Fountain City Comedy Festival expands in year four to venues across town
Comedy is returning to Kansas City in a big way in mid-October. From Oct. 22–25, the Fountain City Comedy Festival comes back home for its fourth year, offering four nights of neighborhood-hopping laughs and a showcase of local and national talent.
The festival will feature 20 shows across 10 meaningful venues, including recordBar, The Ship, El Torreon, to name a few. With each night focusing on a different neighborhood, guests can easily navigate the city and delight in the live comedy. Wednesday features the 18th & Vine Jazz District with laughs at The Gem Theater, Thursday will be in Midtown, Friday will take place in the West Bottoms, and it wraps up in the Crossroads on Saturday. The Kansas City Streetcar expansion launches the same weekend, giving attendees easy transportation between venues each night.
Festival director, Stephen Taylor is proud to put on another weekend full of excitement through laughter, eager for the new renditions to the festival, while also staying committed to what made its name.
“It’s grown every year and taken a bunch of different shapes, but the core thing has stayed intact. Independent venues, independent businesses support it, and we bring comics in to show them the best parts of Kansas City,” he says.
The lineup is packed with 50 of the best comedians nationwide, including Aaron Branch, a Kansas City native known for his work on Netflix’s Unstable and Online with Kevin Langue. Branch will headline the opening night at The Gem Theater, with his friend Ryan Davis opening the show. Other headliners include Ahren Belisle from America’s Got Talent, Heather Shaw, who has performed with Mark Normand and Eric Andre, Eddie Pepitone, who has appeared on Conan, Kyle Ayers, Chloe Radcliffe, and Jay Jurden from The Tonight Show Starring Jimmy Fallon.
“In the past, it felt like a community collection of shows,” Taylor says. “This year, we wanted it to feel like a true festival, something where you can walk, hang out with your friends, and explore a whole neighborhood while discovering great comedy.”

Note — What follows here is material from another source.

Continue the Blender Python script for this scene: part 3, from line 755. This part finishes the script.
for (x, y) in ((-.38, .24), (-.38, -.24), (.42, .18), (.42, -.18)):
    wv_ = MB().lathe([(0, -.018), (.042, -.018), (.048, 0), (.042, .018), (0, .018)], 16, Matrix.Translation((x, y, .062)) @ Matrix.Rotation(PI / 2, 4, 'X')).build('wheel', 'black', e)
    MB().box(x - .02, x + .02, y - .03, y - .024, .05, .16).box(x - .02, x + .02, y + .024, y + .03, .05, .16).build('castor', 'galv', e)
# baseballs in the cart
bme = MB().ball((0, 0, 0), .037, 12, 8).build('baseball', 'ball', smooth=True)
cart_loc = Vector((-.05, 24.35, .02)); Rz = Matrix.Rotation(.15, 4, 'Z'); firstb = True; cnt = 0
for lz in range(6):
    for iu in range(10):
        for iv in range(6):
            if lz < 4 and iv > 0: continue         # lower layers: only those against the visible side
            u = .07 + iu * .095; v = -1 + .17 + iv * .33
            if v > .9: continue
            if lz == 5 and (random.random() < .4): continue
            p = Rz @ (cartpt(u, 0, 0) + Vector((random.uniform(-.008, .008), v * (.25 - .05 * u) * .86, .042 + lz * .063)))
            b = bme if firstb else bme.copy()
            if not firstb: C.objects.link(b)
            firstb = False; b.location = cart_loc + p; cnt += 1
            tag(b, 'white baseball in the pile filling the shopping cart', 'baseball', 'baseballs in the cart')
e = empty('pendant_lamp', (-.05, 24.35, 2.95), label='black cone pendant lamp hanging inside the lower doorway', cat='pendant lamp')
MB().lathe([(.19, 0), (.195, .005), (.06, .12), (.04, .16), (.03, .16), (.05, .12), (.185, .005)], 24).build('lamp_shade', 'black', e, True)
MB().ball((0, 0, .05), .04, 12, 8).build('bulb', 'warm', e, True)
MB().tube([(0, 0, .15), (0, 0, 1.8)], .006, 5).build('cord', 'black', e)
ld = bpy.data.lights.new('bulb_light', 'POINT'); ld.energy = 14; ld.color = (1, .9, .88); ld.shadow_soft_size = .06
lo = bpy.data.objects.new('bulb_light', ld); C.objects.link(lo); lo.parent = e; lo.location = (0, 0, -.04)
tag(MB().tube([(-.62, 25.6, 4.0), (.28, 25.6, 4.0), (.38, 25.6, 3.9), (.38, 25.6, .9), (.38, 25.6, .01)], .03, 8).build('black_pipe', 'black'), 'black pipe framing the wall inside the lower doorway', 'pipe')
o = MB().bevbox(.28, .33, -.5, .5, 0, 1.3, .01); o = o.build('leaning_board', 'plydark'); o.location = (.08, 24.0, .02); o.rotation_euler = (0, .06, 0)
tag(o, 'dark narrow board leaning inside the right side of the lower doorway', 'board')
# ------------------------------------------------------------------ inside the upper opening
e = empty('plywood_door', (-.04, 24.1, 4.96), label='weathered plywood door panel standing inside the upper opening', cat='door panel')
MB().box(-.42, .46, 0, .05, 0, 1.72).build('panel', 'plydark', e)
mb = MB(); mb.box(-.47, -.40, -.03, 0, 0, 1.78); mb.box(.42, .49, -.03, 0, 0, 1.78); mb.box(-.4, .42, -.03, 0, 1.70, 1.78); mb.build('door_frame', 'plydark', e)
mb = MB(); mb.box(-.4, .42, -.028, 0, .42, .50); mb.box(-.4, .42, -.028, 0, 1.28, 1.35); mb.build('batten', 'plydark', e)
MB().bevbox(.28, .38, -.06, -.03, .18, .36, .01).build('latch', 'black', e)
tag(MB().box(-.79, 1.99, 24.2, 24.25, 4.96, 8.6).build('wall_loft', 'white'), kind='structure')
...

Taylor revels in the fact that the comedic events are not just for your average Joe who wants to crack a few jokes, but rather an incredibly strenuous process to vet the best possible acts.
“We watch about 400 submission videos from across the country, around 30 hours of stand-up, and grade them on material and stage presence. It’s grueling, but we do it because we love it and we want the best comics we can find,” says Taylor.
This careful curation ensures that each of the shows are singular, giving headliners and emerging comics alike the chance to put on their best performance.
“Every show features both national names and up-and-coming comics. If one name draws a big crowd, we want those newer voices to have that same platform. Sometimes those are the comics we can’t even book the next year because they’ve blown up,” Taylor says.
Another key part of the festival’s success is its strong community support, as the sponsor make-up comes from locals MADE MOBB, West Bottoms Whiskey, Visit KC, and Director’s Cut Barbershop. “Everything we do is community supported, local businesses, local artists, local audiences. It’s not corporate-backed, and that’s what keeps it genuine,” Taylor says.
The festival also offers a refreshing alternative to the social media-driven comedy world.
“Some people with huge online followings don’t get in, and someone with 700 followers might. It’s not about followers; it’s about who’s funny. The festival reminds people that comedy is meant to be discovered in real life, not just on your feed,” says Taylor.
With happy hours, after-parties featuring live music, and a lineup that celebrates hysterical laughter in all its forms, the Fountain City Comedy Festival offers a joyous weekend that stays firmly rooted in making top-notch comedy available to Kansas Citians.
Tickets and weekend passes are available, with more information on the event’s website.